A product manager reads a 2,000-word competitive analysis email and needs to understand the core argument before her next meeting in 10 minutes. She highlights the text, hits ⌘⇧M, and selects "Distill" from Criticly. Three seconds later, she's got the reasoning structure stripped down to its skeleton. She picks "Counter" next and gets the opposing viewpoint the analyst didn't mention. She walks into the meeting prepared for both sides of the argument.
Criticly sits on your system waiting for that keyboard shortcut. Works anywhere you can select text — Gmail, Slack messages, Word documents, web pages in Chrome or Safari, even code in VS Code. You're not copying and pasting into another app or breaking your flow. Eight thinking tools appear when you trigger it: distill reasoning, evaluate logic, generate clarifying questions, present counterarguments, expand with depth and examples, summarize core ideas, explain from first principles, or create quiz flashcards. The interface shows three themes depending on whether you're working at 2 PM or 2 AM.
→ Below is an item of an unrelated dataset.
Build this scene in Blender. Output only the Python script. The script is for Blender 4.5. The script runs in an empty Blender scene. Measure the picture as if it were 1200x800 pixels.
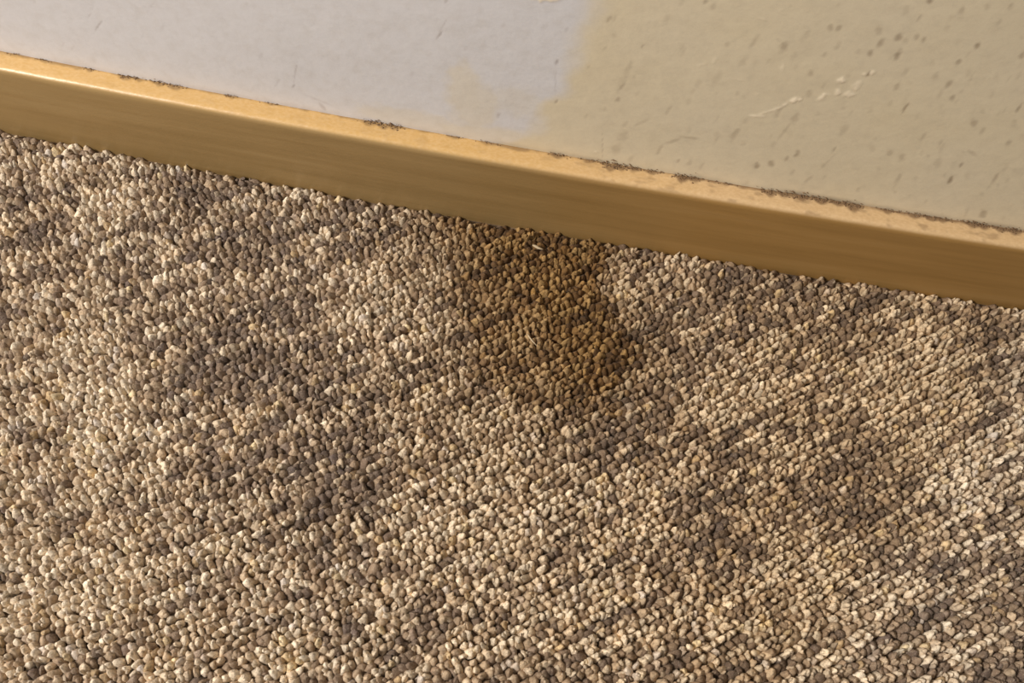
import bpy, math
import numpy as np
from mathutils import Vector, Matrix

rng = np.random.default_rng(11)
scene = bpy.context.scene
COL = scene.collection

# ------------------------------------------------------------------ camera
F_PX = 1200.0                       # focal length for a 1200 x 800 frame
CAM_H, CAM_D = 0.480, 0.320         # height over the carpet, distance to the board's face
PITCH, ROLL = math.radians(63.0), math.radians(9.85)
T_BOARD, H_BOARD = 0.0118, 0.0519   # board thickness and height over the pile
CAM = np.array([0.0, -(T_BOARD + CAM_D), CAM_H])
_f = np.array([0, math.cos(PITCH), -math.sin(PITCH)])
_u = np.array([0, math.sin(PITCH), math.cos(PITCH)])
_r = np.array([1.0, 0, 0])
RIGHT = _r * math.cos(ROLL) + _u * math.sin(ROLL)
UP = _u * math.cos(ROLL) - _r * math.sin(ROLL)
cam_data = bpy.data.cameras.new('camera')
cam_data.sensor_width = 36.0
cam_data.lens = 36.0 * F_PX / 1200.0
cam_data.clip_start = 0.01
cam = bpy.data.objects.new('camera', cam_data)
COL.objects.link(cam)
m = Matrix.Identity(4)
for i in range(3):
    m[i][0], m[i][1], m[i][2], m[i][3] = RIGHT[i], UP[i], -_f[i], CAM[i]
cam.matrix_world = m
scene.camera = cam

# ------------------------------------------------------------------ light
world = bpy.data.worlds.new('world')
scene.world = world
world.use_nodes = True
bg = world.node_tree.nodes['Background']
bg.inputs[0].default_value = (1.0, 0.95, 0.90, 1)
bg.inputs[1].default_value = 0.27


def area_lamp(name, loc, target, size, energy, colour):
    d = bpy.data.lights.new(name, 'AREA')
    d.shape = 'DISK'
    d.size = size
    d.energy = energy
    d.color = colour
    o = bpy.data.objects.new(name, d)
    COL.objects.link(o)
    o.location = loc
    o.rotation_euler = (Vector(target) - Vector(loc)).to_track_quat('-Z', 'Y').to_euler()
    return o


area_lamp('room_lamp', (-1.15, -0.77, 1.26), (0, -0.1, 0), 0.38, 31.0, (1.0, 0.94, 0.875))

scene.view_settings.view_transform = 'Standard'
scene.view_settings.look = 'None'
scene.view_settings.gamma = 1.0
scene.view_settings.use_curve_mapping = False
scene.view_settings.exposure = 0.22


# ------------------------------------------------------------------ helpers
def srgb(r, g, b):
    c = np.array([r, g, b]) / 255.0
    return np.where(c <= 0.04045, c / 12.92, ((c + 0.055) / 1.055) ** 2.4)


def rgba(r, g, b):
    return tuple(float(v) for v in srgb(r, g, b)) + (1.0,)


def ray(px, py):
    return _f * F_PX + RIGHT * (px - 600.0) + UP * (400.0 - py)


def on_wall(px, py):                # point of the wall (x, z) seen at a place of the photograph
    d = ray(px, py)
    y = 0.0
    for _ in range(4):
        p = CAM + d * ((y - CAM[1]) / d[1])
        y = bow(p[0])
    return p[0], p[2]


def on_floor(px, py, z=0.0):
    d = ray(px, py)
    p = CAM + d * ((z - CAM[2]) / d[2])
    return p[0], p[1]


def on_board(px, py):               # x on the ledge
    d = ray(px, py)
    p = CAM + d * ((H_BOARD - CAM[2]) / d[2])
    return p[0]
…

A researcher evaluating a scientific paper highlights a methodology section. She runs "Evaluate" and gets a critique of the logical structure. Then "Question" generates five clarifying questions she hadn't thought to ask. She's building her literature review faster because she's not doing all the critical thinking legwork manually. Criticly supports 10+ languages, so she can analyze papers in French or German without switching contexts.
A student preparing for exams highlights textbook passages and hits "Quiz" to generate flashcards instantly. He's turned passive reading into active recall prep. He runs "Explain" on complex concepts and gets first-principles breakdowns that make more sense than the textbook's jargon-heavy version.
Where this breaks: you need Windows 10+ or macOS 12+. No mobile version exists. A lawyer reviewing contracts on an iPad can't use it. Someone working entirely on Linux is out of luck. Criticly doesn't integrate with team workflows — you can't share your analysis or collaborate on the thinking process. It's a solo operation.
The free plan gives you 10 AI tool calls daily with no signup. That's enough for casual use but runs out fast if you're analyzing multiple documents. Monthly subscription costs $8.90 and removes the limit. The lifetime option at $25 one-time lets you bring your own AI key — you connect your own API access from providers you already use, and Criticly becomes just the interface. Text never gets stored on their servers. Seven-day refund available.
The "bring your own key" setup matters for anyone handling sensitive information. A legal consultant analyzing client communications can't have that text passing through third-party servers, even temporarily. With her own key, she controls where the data goes. The privacy-focused approach means code-signing and notarization are built in.
Who shouldn't use this: teams needing shared analysis workflows or collaborative features. Anyone working primarily on tablets or phones. People who want the AI to remember context from previous sessions — each interaction stands alone. Writers looking for long-form content generation won't find that here. These features focus on analysis and critical thinking, not creation. You're breaking down existing text, not building new documents from scratch.